I’m writing all this because of another stupid passage in Nordlinger’s New Criterion music review: “. . . a Carnegie Hall booklet featured an interview with James Taylor, the folk-rock-pop legend.  He said, ‘A trick that I seem to have used over and over again is to juxtapose a cheerful musical style with a grave or heavy lyrical content.  These things are so beyond description and analysis.’”  Sure, for someone not blessed with a good reducticeptual awareness (and most people in the arts are not, although Taylor seems to me to have given a helpful, partial description of his art).   I don’t fault Taylor for his off-hand remark about description and analysis, but Nordlinger for using it to support his belief in things that are beyond analysis, in this case a piece of unconventional music Nordlinger quoted a terrible attempt at an analysis of–in his mind to show, I gather, the futility of analysis, not that analysis, like anything else, can be poorly done.

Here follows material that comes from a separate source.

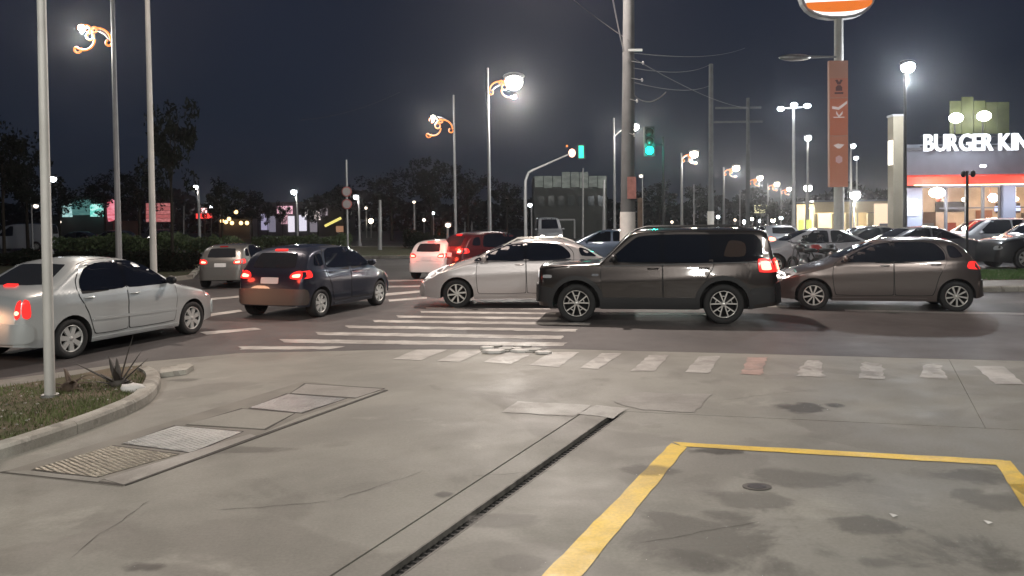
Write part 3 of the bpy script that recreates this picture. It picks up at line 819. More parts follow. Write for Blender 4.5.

Only initial premises are beyond analysis, and they are very few, one of mine being “The Universe is an eternal collection of matter and at least one urwareness occupying infinite space.”  (An “urwareness” is a person’s final eternal conscious-of-existence self; I know I have one and have no way of knowing whether anyone else does or not.)  My final definition of matter, if I had one, would be my only other unanalyzable premise, I believe.  My definition of space is simply “everywhere that matter isn’t.”  I recognize that this definition is considered obsolete by certified scientists, but hold to it, anyway.  Indeed, I recognize that I’m not saying anything certain philosophers now considered hopelessly out of it weren’t saying 200 or more years ago.